Granted, this is an extreme example, but you see the point. The idea that you should forgive, that forgiving releases you and society both from the prison of vengeance, is radical — and profoundly liberating. That’s what Mr. Ives’ Christmas is about. As the Oscar Hijuelos novel illustrates, this is by no means easy. In fact, it’s excruciating. It can be the project of decades. The thing to observe about the Ives character is that even when he is powerless to forgive his son’s murderer, he refuses many opportunities to assassinate the murderer offered him by vigilantes. Ives is a Catholic. He may be imprisoned by grief and hatred towards a criminal who deserves his anger, but Ives knows deep down that vigilantism is wrong. It’s just wrong, and he will not have any part of it. This saving refusal of vengeance is inextricable from his Catholic faith — and for reasons I won’t get into here (read the novel!), it very nearly costs him that faith.

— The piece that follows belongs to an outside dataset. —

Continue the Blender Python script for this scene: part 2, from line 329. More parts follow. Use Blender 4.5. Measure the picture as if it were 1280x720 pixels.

I am not going to say that only religious believers can find the strength to refuse violence against those they deem guilty of heinous crimes, and having gotten away with them in some sense. Plainly many people who profess religious belief yield to these passions all the time (the Albanians, for example, are almost certainly either Christian or Muslim), and there are surely examples of men and women of no particular religious belief who found, and find, the inner resources to resist. What I know is my own heart, and my own weakness. I know that God is watching me, and that I will be held divinely accountable for my own thoughts and actions. And I believe, because the man I revere as God has said so, that I am commanded to forgive, which entails the forswearing of vengeance, even in my heart.

This is hard. It might be the hardest thing for me. But what choice is there? If I didn’t believe in Jesus Christ, I would make justice my idol, and there would be blood — if not from my hand, then from hands like Patrick Drum’s, hands I would bless with my silent consent.